#### Extracted material ####
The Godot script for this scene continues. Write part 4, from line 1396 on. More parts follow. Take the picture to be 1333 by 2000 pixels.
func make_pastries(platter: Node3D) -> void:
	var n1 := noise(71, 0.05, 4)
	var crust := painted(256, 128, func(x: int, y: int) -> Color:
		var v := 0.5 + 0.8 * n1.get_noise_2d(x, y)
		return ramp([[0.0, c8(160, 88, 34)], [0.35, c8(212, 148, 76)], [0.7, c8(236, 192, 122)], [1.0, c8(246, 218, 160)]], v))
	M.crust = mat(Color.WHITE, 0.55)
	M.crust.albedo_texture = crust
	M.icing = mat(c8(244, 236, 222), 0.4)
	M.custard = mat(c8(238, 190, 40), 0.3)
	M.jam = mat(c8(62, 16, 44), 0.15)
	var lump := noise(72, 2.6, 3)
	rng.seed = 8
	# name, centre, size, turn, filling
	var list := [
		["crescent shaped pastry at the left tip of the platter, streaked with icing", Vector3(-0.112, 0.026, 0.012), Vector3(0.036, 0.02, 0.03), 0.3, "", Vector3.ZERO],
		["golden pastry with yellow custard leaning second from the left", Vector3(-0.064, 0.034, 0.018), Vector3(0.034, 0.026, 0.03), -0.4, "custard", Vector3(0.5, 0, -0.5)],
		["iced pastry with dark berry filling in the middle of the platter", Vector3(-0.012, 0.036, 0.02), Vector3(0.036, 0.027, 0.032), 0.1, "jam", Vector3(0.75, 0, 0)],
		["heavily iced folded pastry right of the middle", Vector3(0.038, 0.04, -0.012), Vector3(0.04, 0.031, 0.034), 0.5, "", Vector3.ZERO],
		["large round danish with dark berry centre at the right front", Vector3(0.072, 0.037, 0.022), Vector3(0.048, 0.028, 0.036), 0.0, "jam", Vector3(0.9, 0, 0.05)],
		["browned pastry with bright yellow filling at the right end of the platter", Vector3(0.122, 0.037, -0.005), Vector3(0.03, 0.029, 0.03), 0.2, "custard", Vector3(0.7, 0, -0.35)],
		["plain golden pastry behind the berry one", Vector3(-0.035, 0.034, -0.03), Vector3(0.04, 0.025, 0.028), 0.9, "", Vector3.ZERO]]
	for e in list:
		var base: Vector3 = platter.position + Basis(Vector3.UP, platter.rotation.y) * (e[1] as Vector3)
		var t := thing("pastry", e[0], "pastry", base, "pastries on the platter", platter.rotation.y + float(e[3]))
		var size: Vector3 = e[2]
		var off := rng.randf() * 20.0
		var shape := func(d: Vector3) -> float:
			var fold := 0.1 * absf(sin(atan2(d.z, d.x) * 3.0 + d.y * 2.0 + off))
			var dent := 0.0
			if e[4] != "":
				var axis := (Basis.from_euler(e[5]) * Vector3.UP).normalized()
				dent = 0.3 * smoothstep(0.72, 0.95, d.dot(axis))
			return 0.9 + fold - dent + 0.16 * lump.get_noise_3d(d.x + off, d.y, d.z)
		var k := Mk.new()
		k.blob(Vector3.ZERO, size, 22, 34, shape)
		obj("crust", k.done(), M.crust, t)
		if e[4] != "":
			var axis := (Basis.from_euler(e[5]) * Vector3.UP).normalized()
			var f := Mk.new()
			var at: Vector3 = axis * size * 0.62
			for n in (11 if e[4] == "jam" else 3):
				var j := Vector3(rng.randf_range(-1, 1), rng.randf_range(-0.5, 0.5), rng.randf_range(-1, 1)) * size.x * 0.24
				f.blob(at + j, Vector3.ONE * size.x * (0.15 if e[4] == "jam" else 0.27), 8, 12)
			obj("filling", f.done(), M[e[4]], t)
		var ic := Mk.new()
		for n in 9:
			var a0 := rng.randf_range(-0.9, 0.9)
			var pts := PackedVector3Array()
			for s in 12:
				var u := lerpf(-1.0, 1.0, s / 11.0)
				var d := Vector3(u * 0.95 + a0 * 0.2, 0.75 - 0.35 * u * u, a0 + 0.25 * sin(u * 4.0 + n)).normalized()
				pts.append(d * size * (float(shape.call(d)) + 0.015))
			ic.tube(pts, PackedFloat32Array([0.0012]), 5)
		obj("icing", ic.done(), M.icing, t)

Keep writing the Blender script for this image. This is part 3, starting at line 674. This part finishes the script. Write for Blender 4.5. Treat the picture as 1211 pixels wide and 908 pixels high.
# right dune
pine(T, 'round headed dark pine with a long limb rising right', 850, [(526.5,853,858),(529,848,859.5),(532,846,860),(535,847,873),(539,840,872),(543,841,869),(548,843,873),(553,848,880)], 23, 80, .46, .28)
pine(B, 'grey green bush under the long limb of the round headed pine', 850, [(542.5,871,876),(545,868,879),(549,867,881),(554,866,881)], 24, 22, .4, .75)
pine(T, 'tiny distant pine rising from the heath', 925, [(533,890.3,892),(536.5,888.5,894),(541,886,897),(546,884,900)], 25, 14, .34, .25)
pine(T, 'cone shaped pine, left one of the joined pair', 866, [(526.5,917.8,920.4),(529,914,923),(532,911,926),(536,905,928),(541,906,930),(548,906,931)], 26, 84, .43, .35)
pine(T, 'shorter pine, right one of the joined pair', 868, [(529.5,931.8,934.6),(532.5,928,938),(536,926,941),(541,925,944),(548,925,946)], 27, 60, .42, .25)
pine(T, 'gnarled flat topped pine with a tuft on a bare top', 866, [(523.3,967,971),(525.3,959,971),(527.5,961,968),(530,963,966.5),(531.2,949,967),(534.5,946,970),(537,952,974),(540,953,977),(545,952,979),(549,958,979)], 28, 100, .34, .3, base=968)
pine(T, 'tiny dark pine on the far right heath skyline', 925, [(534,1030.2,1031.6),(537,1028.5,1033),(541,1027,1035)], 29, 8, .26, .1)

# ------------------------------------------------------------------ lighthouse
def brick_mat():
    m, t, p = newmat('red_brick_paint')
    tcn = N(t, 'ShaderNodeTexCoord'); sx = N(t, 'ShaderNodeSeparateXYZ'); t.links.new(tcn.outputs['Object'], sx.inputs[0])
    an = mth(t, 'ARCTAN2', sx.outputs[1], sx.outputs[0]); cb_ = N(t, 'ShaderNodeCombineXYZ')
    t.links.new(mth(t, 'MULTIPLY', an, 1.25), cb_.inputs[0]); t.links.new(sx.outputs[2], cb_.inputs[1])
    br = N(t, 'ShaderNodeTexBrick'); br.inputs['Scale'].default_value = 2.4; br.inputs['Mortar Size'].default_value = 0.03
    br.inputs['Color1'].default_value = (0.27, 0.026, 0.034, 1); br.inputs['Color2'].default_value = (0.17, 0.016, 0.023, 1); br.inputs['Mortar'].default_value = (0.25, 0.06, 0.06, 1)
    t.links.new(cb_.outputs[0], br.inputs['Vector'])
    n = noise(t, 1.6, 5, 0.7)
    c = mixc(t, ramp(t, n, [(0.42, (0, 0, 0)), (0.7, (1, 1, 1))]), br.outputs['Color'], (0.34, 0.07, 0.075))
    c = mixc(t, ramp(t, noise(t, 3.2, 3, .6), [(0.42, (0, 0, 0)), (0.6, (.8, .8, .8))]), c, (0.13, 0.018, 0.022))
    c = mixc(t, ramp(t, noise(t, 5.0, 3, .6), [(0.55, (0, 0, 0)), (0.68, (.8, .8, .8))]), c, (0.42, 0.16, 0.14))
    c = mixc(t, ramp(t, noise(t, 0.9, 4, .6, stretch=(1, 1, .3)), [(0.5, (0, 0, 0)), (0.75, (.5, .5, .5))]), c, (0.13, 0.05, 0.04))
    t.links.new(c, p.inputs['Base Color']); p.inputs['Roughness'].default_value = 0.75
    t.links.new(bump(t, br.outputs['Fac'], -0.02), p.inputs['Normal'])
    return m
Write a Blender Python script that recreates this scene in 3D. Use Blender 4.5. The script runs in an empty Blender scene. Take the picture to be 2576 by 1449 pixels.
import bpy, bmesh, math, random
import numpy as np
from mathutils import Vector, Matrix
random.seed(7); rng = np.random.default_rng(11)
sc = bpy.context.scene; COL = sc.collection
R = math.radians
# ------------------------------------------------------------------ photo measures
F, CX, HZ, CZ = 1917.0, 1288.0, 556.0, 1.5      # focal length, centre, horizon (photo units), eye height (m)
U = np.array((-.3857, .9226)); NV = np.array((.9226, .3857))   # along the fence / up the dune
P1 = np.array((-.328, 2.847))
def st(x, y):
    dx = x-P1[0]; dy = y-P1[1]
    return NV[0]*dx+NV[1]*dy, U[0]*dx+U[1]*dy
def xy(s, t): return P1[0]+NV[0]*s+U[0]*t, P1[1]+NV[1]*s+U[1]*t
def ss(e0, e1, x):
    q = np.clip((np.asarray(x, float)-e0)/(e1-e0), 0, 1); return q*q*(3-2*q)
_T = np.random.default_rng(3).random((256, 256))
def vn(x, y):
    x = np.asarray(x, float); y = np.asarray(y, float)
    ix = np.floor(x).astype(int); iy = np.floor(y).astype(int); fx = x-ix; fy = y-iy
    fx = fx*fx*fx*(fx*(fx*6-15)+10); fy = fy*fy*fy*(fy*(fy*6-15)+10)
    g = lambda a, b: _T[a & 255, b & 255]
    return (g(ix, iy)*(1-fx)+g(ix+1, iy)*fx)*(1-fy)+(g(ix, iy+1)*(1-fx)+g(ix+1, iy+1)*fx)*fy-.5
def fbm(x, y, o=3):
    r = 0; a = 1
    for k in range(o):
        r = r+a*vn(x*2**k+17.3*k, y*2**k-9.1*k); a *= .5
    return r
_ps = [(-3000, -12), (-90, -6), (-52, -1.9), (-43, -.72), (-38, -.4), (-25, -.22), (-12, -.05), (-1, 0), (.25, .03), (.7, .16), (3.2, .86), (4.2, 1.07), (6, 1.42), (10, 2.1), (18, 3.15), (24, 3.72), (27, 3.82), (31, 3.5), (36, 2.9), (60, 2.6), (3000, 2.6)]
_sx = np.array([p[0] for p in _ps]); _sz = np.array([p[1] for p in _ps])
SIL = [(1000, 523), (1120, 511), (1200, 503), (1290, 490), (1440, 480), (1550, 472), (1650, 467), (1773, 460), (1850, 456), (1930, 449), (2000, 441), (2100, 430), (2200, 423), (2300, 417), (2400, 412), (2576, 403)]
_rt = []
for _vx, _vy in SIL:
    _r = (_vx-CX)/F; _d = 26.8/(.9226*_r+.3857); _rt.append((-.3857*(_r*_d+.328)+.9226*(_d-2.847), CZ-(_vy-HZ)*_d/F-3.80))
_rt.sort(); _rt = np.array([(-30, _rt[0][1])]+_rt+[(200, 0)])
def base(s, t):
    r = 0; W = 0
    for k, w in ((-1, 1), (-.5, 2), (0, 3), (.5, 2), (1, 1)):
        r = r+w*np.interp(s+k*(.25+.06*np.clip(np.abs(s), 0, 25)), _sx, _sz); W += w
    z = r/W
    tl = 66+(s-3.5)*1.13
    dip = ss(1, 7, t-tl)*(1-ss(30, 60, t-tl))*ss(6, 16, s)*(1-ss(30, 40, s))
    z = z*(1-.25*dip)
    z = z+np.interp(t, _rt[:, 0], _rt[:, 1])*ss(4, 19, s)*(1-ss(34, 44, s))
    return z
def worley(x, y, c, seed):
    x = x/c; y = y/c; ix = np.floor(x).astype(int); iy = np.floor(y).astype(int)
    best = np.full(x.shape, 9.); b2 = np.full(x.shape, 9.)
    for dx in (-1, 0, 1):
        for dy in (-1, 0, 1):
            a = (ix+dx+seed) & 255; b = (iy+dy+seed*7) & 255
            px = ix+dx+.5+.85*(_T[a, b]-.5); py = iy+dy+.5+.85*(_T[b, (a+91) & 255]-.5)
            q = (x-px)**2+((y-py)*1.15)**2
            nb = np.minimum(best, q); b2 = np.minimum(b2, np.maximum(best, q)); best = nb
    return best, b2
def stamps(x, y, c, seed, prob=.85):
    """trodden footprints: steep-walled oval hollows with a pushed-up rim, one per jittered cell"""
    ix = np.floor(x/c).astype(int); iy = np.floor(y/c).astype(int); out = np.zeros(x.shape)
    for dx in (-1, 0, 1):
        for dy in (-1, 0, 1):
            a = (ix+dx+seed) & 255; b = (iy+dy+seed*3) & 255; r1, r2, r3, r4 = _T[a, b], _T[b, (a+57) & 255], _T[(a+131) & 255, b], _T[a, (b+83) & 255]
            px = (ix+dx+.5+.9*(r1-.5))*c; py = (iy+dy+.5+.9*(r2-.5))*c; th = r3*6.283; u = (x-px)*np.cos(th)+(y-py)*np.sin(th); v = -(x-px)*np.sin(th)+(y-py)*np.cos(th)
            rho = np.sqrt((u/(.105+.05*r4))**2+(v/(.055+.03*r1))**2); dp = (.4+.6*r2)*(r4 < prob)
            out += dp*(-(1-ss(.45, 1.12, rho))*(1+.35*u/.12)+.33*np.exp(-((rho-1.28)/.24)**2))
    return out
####
## Work instructions
Go through the listing above and pull out each line containing the word "scene".

## Task solution
The Godot script for this scene continues. Write part 4, from line 1396 on. More parts follow. Take the picture to be 1333 by 2000 pixels.
Write a Blender Python script that recreates this scene in 3D. Use Blender 4.5. The script runs in an empty Blender scene. Take the picture to be 2576 by 1449 pixels.
sc = bpy.context.scene; COL = sc.collection